Hace tres semanas un domingo en la mañana me reencontré con las vecinas y vecinos que he visto y me han visto crecer por estos doce años, defendiendo el baile en la alameda de nuestro barrio al Sonidero Sincelejo. Hace dos semanas, un domingo, me sentí tan asustada como protegida por ese tejido variopinto que somos en este territorio que habitamos y que hemos decidido hacer nuestro, durmiendo en él o no, trabajando en él o no, pero sí transitándolo, caminando y bailando por sus calles, saludando a los que pasan, comiendo, jugando, gritando, llorando.

Pensaba en qué haría y diría mi mamá en esta situación, cómo abriría sus brazos y caminos para recordarnos cómo los espacios públicos que habitamos han sido un trabajo cotidiano, una victoria de nuestra construcción de piso común no intermediado por el dinero sino por la necesidad y el gusto de compartir territorio.

La vi gritando entre nosotras: “Las calles son de quien las camina, las fronteras son asesinas”. “La plaza es de quien la baila, la privatización mata la vida en común”.

La Casona

Chiflarse en las edades del vecino y la amiga

que no es hija madre o hermano

acaso compañías para el viaje de la vida.

Desatendemos ilustraciones innecesarias

cuidamos las tardes

al dormitar en la cama sin vestir calzones.

El tiempo propio y la responsabilidad

kilos de cuidados con risa los domingos.

La neurótica, el hiperactivo, la niña a de las lechugas

la plática repentina

las lluvias de verano entre sol y diferencias.

Familia y aislamiento no son destinos necesarios.

No lo fueron las compañeras de colegio ni el marido

nunca hubo pareja en el deseo.
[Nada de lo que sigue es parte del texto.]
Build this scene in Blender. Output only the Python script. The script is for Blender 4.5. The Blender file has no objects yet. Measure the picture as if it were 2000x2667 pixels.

Lo nuestro es

apetencia de soledad por momentos y un diálogo

abierto al cuerpo y las caricias.

La que estudia en el calor necesita agua fresca

la vieja, una tisana y el que suda en la huerta

también dispensa abrazos. Sexo, edad y estudio

son matices. El silencio en la casa

en ocasiones ayuda.

La lenta hazaña de desprender la familia.[1]


[1] Poema de Francesca Gargallo Celentani en el libro Si puedo participo. Editorial Aracne. 2020.